Charles Kirk did not appeal from the order of October 26, 1978, in which the trial court declined to grant his request for vacation of the judgment of December 14, 1977. To allow him to file a petition alleging the same grounds and seeking the same relief after 30 days had expired would not only violate the policy of Rule 303(a) in favor of the prompt and orderly prosecution of appeals but would render it a nullity. (See Drafz v. Parke, Davis & Co. (1980), 80 Ill. App. 3d 540, 400 N.E.2d 515; Sottile v. Suwick (1979), 79 Ill. App. 3d 631, 398 N.E.2d 877.) As occurred in this case, a party could defeat the rule and delay appeal merely by filing successive and repetitious motions to vacate. On this basis, reviewing courts have consistently held that they were without jurisdiction to hear appeals from the denial of such successive section 72 motions. Dempster Plaza Bank v. American National Bank & Trust Co. (1980), 83 Ill. App. 3d 870, 404 N.E.2d 303; Davis; Sottile; City Auto Paint & Supply, Inc.

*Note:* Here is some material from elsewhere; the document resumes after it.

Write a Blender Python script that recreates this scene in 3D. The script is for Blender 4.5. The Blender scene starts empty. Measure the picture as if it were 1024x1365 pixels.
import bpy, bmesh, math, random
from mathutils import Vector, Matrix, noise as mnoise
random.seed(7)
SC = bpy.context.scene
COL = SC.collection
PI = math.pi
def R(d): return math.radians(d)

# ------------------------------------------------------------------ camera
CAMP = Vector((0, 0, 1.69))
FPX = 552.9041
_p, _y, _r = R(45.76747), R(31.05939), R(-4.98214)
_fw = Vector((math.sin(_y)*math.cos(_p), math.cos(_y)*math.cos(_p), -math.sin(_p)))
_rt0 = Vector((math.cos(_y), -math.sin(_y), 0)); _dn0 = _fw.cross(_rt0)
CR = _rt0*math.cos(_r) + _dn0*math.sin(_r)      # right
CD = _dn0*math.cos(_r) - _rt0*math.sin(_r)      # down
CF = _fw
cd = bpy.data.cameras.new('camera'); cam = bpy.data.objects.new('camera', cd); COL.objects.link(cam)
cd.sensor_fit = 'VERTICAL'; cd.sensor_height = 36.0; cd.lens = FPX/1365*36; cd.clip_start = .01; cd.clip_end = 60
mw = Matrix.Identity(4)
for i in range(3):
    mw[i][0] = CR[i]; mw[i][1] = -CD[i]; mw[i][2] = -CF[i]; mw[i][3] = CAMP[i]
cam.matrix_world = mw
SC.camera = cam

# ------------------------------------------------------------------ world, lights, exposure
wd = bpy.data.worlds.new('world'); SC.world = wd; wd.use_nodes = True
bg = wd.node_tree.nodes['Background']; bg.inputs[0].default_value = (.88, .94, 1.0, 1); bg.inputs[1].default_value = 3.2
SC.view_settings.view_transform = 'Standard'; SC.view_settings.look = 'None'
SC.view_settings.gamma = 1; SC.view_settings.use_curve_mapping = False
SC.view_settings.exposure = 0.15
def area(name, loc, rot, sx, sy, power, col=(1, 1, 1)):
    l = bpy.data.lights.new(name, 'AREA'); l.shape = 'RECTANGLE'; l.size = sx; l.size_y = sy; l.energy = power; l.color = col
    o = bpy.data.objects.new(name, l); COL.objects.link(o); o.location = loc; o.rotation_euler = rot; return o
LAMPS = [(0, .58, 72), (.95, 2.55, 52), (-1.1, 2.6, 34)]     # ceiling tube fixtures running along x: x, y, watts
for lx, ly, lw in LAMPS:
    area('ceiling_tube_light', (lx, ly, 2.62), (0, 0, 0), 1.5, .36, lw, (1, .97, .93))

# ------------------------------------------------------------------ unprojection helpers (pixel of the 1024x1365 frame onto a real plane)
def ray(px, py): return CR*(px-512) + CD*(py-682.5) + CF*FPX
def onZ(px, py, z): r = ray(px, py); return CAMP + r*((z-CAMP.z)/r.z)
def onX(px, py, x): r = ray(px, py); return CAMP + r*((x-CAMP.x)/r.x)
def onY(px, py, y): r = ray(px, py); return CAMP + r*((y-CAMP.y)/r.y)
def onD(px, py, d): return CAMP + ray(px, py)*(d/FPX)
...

Accordingly, we conclude that the trial court erred in entertaining the January 18, 1979, petition and in vacating the December 14, 1977, judgment. Werth Industries, Inc; Elliot Construction Corp. v. Zahn (1968), 99 Ill. App. 2d 112, 241 N.E.2d 129.

Due to our resolution of this appeal on the aforementioned ground, it is not necessary to reach the other issue raised by Anita Kirk. For the reasons set forth above the vacatur order of January 24,1979, is reversed and the cause is remanded with directions to reinstate the judgment of December 14, 1977.

Reversed and remanded with directions.

LINN, P. J., and ROMITI, J., concur.